"Africana" textiles: Imitation, adaptation, and transformation during the jazz age

Susan Hannel, University of Rhode Island

Abstract

Despite centuries of missionary work and trade along the African coasts, not until European colonization at the end of the nineteenth century did African art reach significant levels of visibility in Europe. French interest in Africa gained momentum when Picasso and others witnessed public performances by African-Americans of ragtime music and the cakewalk dance. This exposure led these artists to better appreciate the African sculpture they saw at Parisian flea markets, or in the many world and colonial expositions held after 1900 (Blake 1999). Contact with African music and art then contributed to abstraction in modern art. What began early in the twentieth century was, by the mid-1920s, a full-blown "negrophilia" fueled by jazz music, the Charleston dance, and the Harlem Renaissance (Archer-Straw 2000). Interest in Africa was reflected in the design of everything from furniture, ceramics, and jewelry, to garment styles and textiles (Wood 2003a). This article examines three ways in which textile artists in Europe and the United States borrowed from African and African-American art sources in order to create "Africana" textiles during the 1920s and 1930s: through imitation, adaptation, and transformation. Imitation occurred when artists borrowed by copying directly from African art.
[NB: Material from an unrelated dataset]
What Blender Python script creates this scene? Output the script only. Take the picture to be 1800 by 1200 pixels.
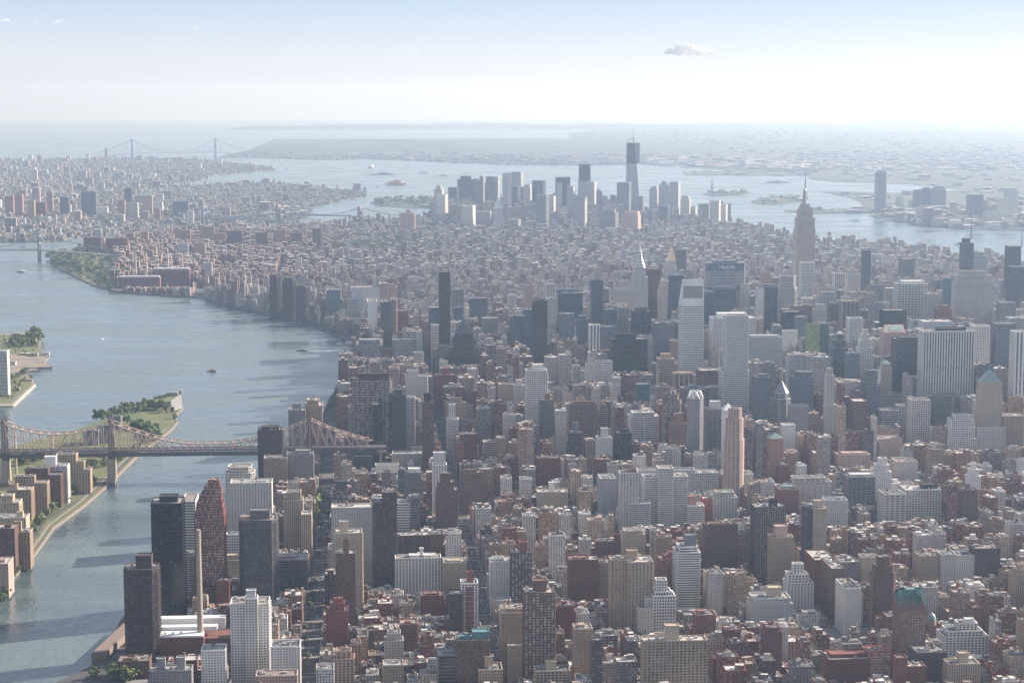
import bpy, bmesh, math, random
import numpy as np
from mathutils import Vector, Matrix
random.seed(7)
rng = np.random.default_rng(11)
for o in list(bpy.data.objects):
    bpy.data.objects.remove(o)
SC = bpy.context.scene
COL = SC.collection

# ------------------------------------------------------------------ camera, sky, sun, exposure
# frame: X = across town (to the right), Y = down town along the avenues, Z = up, metres; the earth curves away from the camera
CH, F, YAW, PIT = 669.0, 3534.57, math.radians(4.2375), math.radians(-7.0556)
RE = 6371000 * 7 / 6
cam = bpy.data.cameras.new('camera')
co = bpy.data.objects.new('camera', cam)
COL.objects.link(co)
co.location = (0, 0, CH)
co.rotation_euler = (math.pi / 2 + PIT, 0, -YAW)
cam.sensor_width = 36
cam.lens = 36 * F / 1800
cam.clip_start, cam.clip_end = 5, 400000
SC.camera = co

SUN_AZ, SUN_EL = math.radians(70), math.radians(27)      # azimuth to the right of the view axis
w = bpy.data.worlds.new('World')
SC.world = w
w.use_nodes = True
wn = w.node_tree
sky = wn.nodes.new('ShaderNodeTexSky')
sky.sky_type = 'NISHITA'
sky.sun_disc = False
sky.sun_elevation, sky.sun_rotation = SUN_EL, SUN_AZ
sky.altitude = 300
sky.air_density, sky.dust_density, sky.ozone_density = 1.0, 0.7, 3.0
SKY_HAZE = 4.7
bg = wn.nodes['Background']
# pale summer haze low in the sky, blue above: the sky texture is toned by height and by the side the sun stands on
geo = wn.nodes.new('ShaderNodeTexCoord')
sep = wn.nodes.new('ShaderNodeSeparateXYZ')
wn.links.new(geo.outputs['Generated'], sep.inputs[0])
cr = wn.nodes.new('ShaderNodeValToRGB')
cr.color_ramp.elements[0].position, cr.color_ramp.elements[0].color = 0.0, (0.585, 0.58, 0.605, 1)
cr.color_ramp.elements[1].position, cr.color_ramp.elements[1].color = 1.0, (0.37, 0.40, 0.49, 1)
for p_, c_ in ((.015, (.61, .64, .72, 1)), (.046, (.385, .495, .71, 1)), (.2, (.46, .51, .61, 1))):
    e_ = cr.color_ramp.elements.new(p_)
    e_.color = c_
wn.links.new(sep.outputs[2], cr.inputs[0])
sc_ = wn.nodes.new('ShaderNodeVectorMath')
sc_.operation = 'SCALE'
sc_.inputs['Scale'].default_value = SKY_HAZE
wn.links.new(cr.outputs[0], sc_.inputs[0])
mx = wn.nodes.new('ShaderNodeMix')
mx.data_type = 'RGBA'
mx.inputs[0].default_value = 0.85
wn.links.new(sky.outputs[0], mx.inputs[6])
wn.links.new(sc_.outputs[0], mx.inputs[7])
wn.links.new(mx.outputs[2], bg.inputs[0])
bg.inputs[1].default_value = 0.105
sl = bpy.data.lights.new('sun', 'SUN')
sl.energy, sl.angle, sl.color = 5.0, math.radians(0.55), (1.0, 0.89, 0.78)
so = bpy.data.objects.new('sun', sl)
COL.objects.link(so)
SUND = Vector((math.sin(SUN_AZ) * math.cos(SUN_EL), math.cos(SUN_AZ) * math.cos(SUN_EL), math.sin(SUN_EL)))
so.rotation_euler = SUND.to_track_quat('Z', 'Y').to_euler()
so.location = (2000, 1000, 3000)
vs = SC.view_settings
vs.view_transform, vs.look, vs.gamma = 'Standard', 'None', 1
vs.use_curve_mapping = False
vs.exposure = 1.27
SC.render.engine = 'CYCLES'
cy = SC.cycles
cy.use_denoising = True
cy.max_bounces, cy.diffuse_bounces, cy.glossy_bounces, cy.transmission_bounces, cy.volume_bounces = 4, 2, 2, 2, 0
cy.caustics_reflective = cy.caustics_refractive = False
HAZE = 3.7e-5
HAZE_COL = (0.52, 0.71, 1.0, 1)

# ------------------------------------------------------------------ pixel <-> place (calibrated on the landmarks)
_F = (math.sin(YAW) * math.cos(PIT), math.cos(YAW) * math.cos(PIT), math.sin(PIT))
_R = (math.cos(YAW), -math.sin(YAW), 0.0)
_U = (_R[1] * _F[2] - _R[2] * _F[1], _R[2] * _F[0] - _R[0] * _F[2], _R[0] * _F[1] - _R[1] * _F[0])

def drop(X, Y):
    return (X * X + Y * Y) / (2 * RE)

def proj(X, Y, Z):
    d = (X, Y, Z - CH - drop(X, Y))
    z = sum(a * b for a, b in zip(d, _F))
    return (900 + F * sum(a * b for a, b in zip(d, _R)) / z, 600 - F * sum(a * b for a, b in zip(d, _U)) / z)

def ray(px, py):
    a, b = (px - 900) / F, (600 - py) / F
    return tuple(_F[i] + a * _R[i] + b * _U[i] for i in range(3))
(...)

Artists adapted African art patterns to suit their creative and commercial needs, also adapting the energetic sounds of jazz onto textiles perceived to be simultaneously primitive and modern. A third group of artists transformed their source of inspiration, creating images that were the products of Western stereotypes and fantasies long associated with the African landscape, its animals, and its people, rather than images based on African art. © 2006 Berg.